5. Il ressort des pièces du dossier soumis à la Cour nationale du droit d'asile qu'à la suite du dépôt d'une demande d'asile par M. A..., l'Office français de protection des réfugiés et apatrides a mis à sa disposition, le 6 octobre 2022, dans l'espace personnel numérique sécurisé qu'il avait créé pour l'intéressé, sa convocation, le 18 novembre suivant, à l'entretien individuel prévu par les dispositions, citées au point 2, de l'article L. 531-12 du code de l'entrée et du séjour des étrangers et du droit d'asile, à laquelle a été associée une alerte par SMS. L'Office a ensuite reçu un accusé de réception automatique l'informant que cette convocation, n'ayant pas été consultée par M. A..., dans le délai imparti de quinze jours à compter de sa mise à disposition, était réputée lui avoir été notifiée. Une nouvelle alerte a été adressée à l'intéressé par SMS le 14 novembre 2022.

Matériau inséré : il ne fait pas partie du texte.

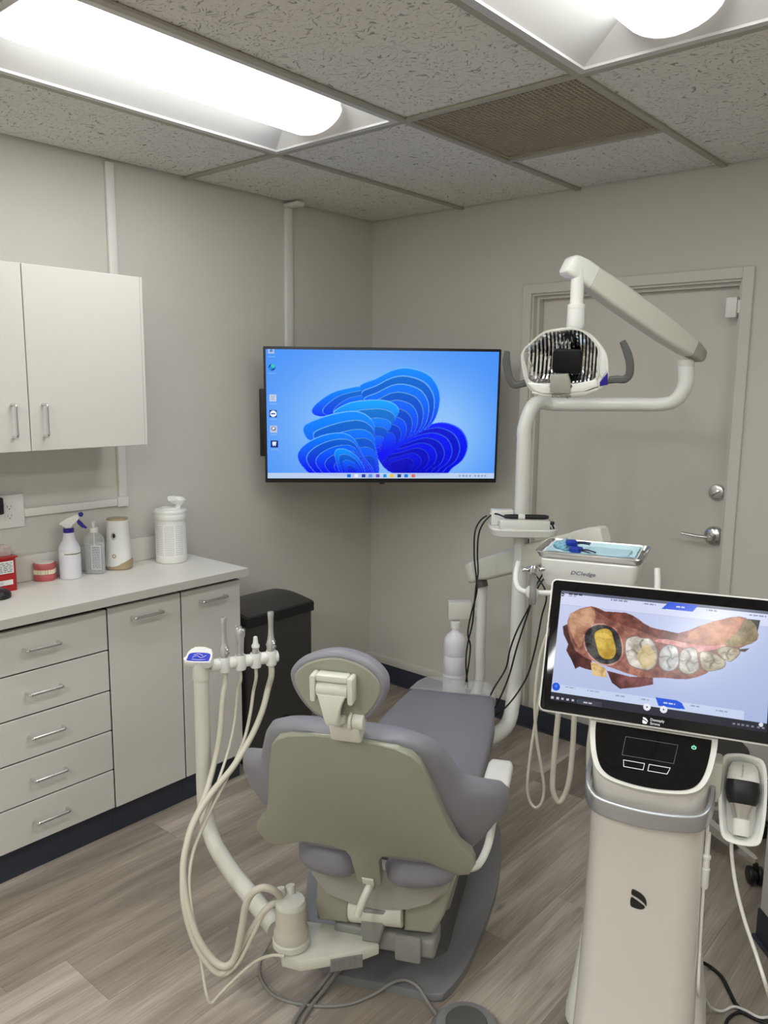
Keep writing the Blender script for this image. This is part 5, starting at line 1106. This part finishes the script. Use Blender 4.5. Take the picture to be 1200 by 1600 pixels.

6. Il résulte des dispositions combinées des articles R. 531-17 et R. 531-11 du code de l'entrée et du séjour des étrangers et du droit d'asile, citées au point 4, qu'un procédé électronique a été mis en place pour la notification aux demandeurs d'asile non seulement de la décision de l'OFPRA statuant sur leur demande d'asile, mais aussi pour la notification de leur convocation à l'entretien exigé par les dispositions, citées au point 2, de l'article L. 531-12 du même code. Il est notamment prévu qu'en l'absence de consultation par le demandeur d'asile de la convocation mise à sa disposition par l'OFPRA par l'intermédiaire de l'espace personnel numérique sécurisé auquel l'intéressé est chargé de se connecter lui-même, conformément aux informations qui lui sont fournies, cette dernière est réputée lui avoir été notifiée à l'issue d'un délai de quinze jours à compter de sa mise à disposition.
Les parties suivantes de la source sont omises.